A tragédia também levou ao desenvolvimento de sistemas de alerta. Em 1965, foi criado o Sistema de Alerta de Tsunamis do Pacífico, fundamental até hoje para prevenir novas catástrofes em países costeiros.

O legado sísmico de Valdivia

O Grande Terremoto do Chile também marcou um ponto de virada na ciência. Foi a primeira vez que um evento dessa magnitude foi registrado com precisão por equipamentos modernos, permitindo aos geólogos entender melhor a dinâmica das zonas de subducção.

O evento ofereceu evidências-chave para a confirmação da teoria da tectônica de placas, até então emergente.
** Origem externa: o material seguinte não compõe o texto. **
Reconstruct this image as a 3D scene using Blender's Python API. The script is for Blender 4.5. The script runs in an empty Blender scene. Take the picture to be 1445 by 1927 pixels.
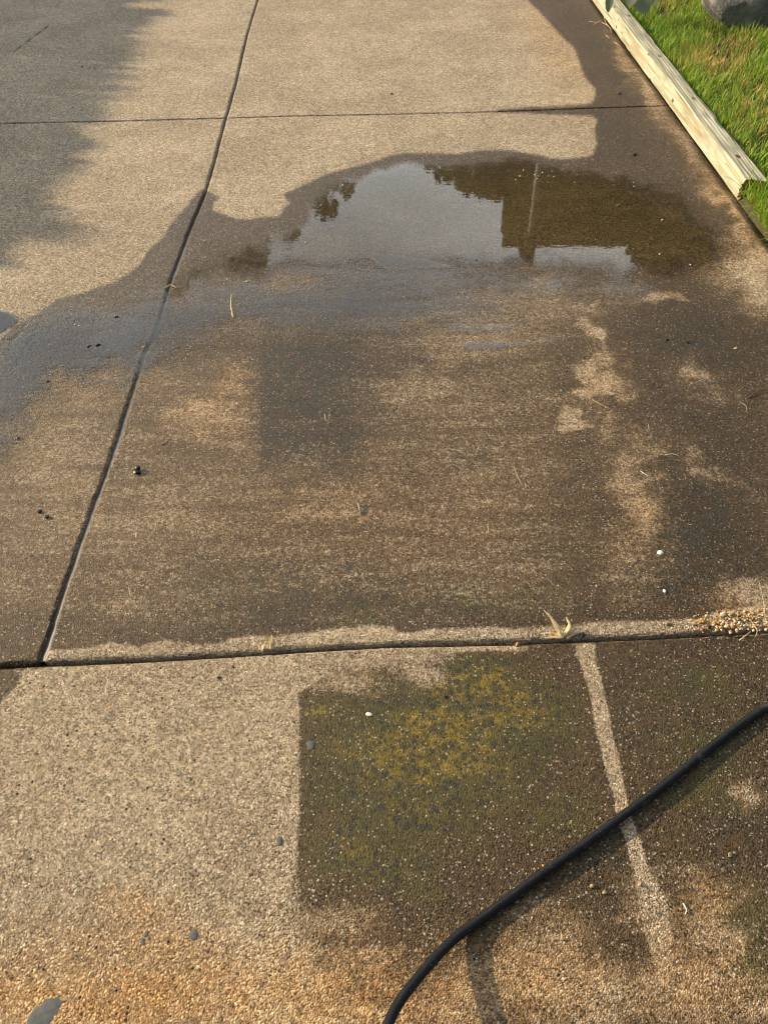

Também permitiu avanços significativos na compreensão das oscilações sísmicas do planeta e de como as ondas sísmicas se propagam.

STR/AFP

Com base em análises de sedimentos e registros históricos, os cientistas hoje sabem que terremotos gigantescos em zonas de subducção como a do Chile podem se repetir em intervalos de 250 a 300 anos.

Sessenta anos depois, o terremoto de Valdivia segue como o mais forte já medido. Ele mudou não apenas a paisagem do sul chileno, mas também a forma como o mundo estuda, entende e se prepara para desastres naturais. Um lembrete permanente de que, sob nossos pés, a Terra nunca para de se mover.